Anggi juga mengungkapkan pemerintah saat ini juga berkomitmen untuk menjaga lingkungan hidup, hal itu terbukti dari sembilan misi Presiden Joko Widodo yang satu diantaranya berbunyi mencapai lingkungan hidup yang berkelanjutan. Tak hanya itu, komitmen ini juga tertera dalam tujuh agenda pembangunan nasional yang satu diantaranya menyatakan lingkungan hidup, ketahanan bencana, dan perubahan iklim.

“Ini sebagai gambaran kalau flashback buka RPJMN sebelumnya yang 15-18 belum ada prioritas nasional khusus untuk lingkungan hidup, jadi ini baru pertama memang kita ada prioritas nasional khusus untuk lingkungan hidup,” pungkasnya.

CEO Indonesia Ocean Justice Initiative (IOJI) Mas Achmad Santosa dalam kesempatan yang sama mengatakan ada dua perananan hukum lingkungan terutama terkait dengan Blue Environment Law.

Pertama, politik hukum.

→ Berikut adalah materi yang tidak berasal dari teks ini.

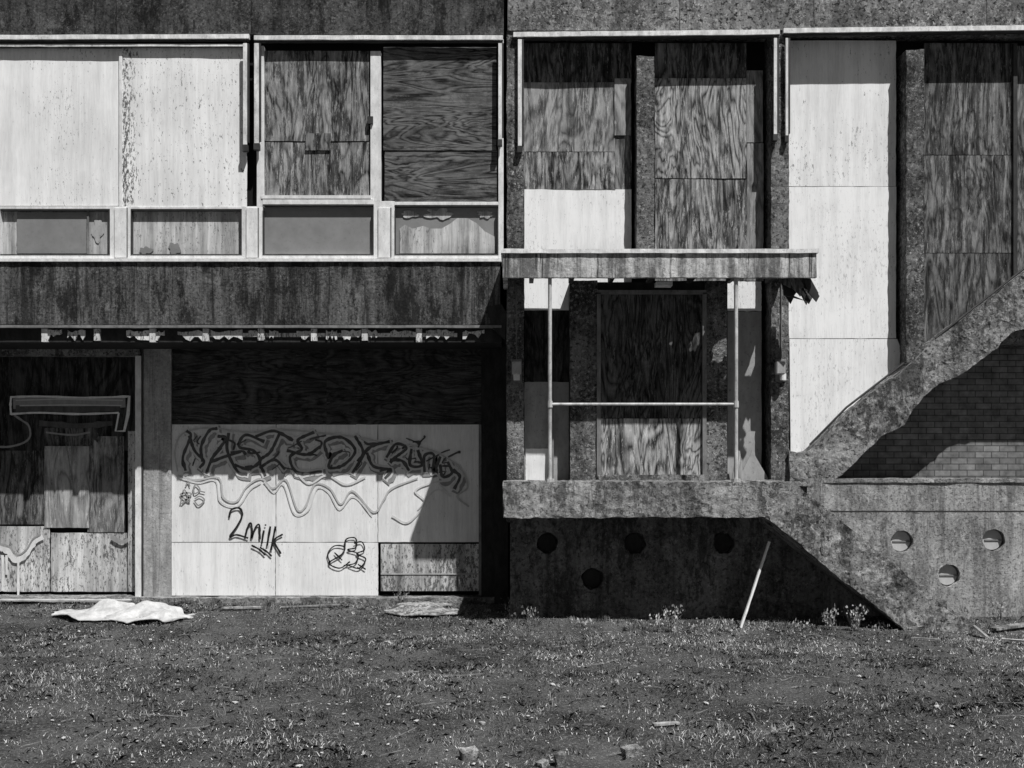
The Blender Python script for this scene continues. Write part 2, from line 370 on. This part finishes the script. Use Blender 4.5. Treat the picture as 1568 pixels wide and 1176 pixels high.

Bila bicara tentang hal ini ada sejumlah faktor yang mempengaruhi politik hukum negara tentang pembangunan hijau, yaitu wawasan dan komitmen Presiden, dinamika dan kebijakan global seiring menguatnya globalisasi dan kerjasama multilateral dan bilateral (belum adanya redefinisi weak to strong sustainable development).

Kedua, kondisi dan dinamika di tingkat nasional terkait kondisi demokrasi, governance, dan rule of law (enabler), tuntutan dan aspirasi publik (tekanan publik dan daya pengaruh), respek negara terhadap lembaga lembaga internasional, menguatnya globalisasi dan kerjasama multilateral dan bilateral dan terakhir global dependency.

Kedua faktor yang mempengaruhi aktualisasi/kehakikian politik hukum pembangunan. Setidaknya ada lima prasyarat agar hukum lingkungan khususnya di Indonesia bisa berjalan, yakni kepemimpinan nasional, kondisi demokrasi, kondisi pemerintahan, aturan hukum dan aktivisme dan daya pengaruh masyarakat sipil.

“Jadi kalau berbicara hukum lingkungan kalau lima prasyarat ini tidak ada ya tidak ada hukum lingkungan, yang ada hukum lingkungan di atas kertas,” ujar pria yang kerap disapa Ota ini.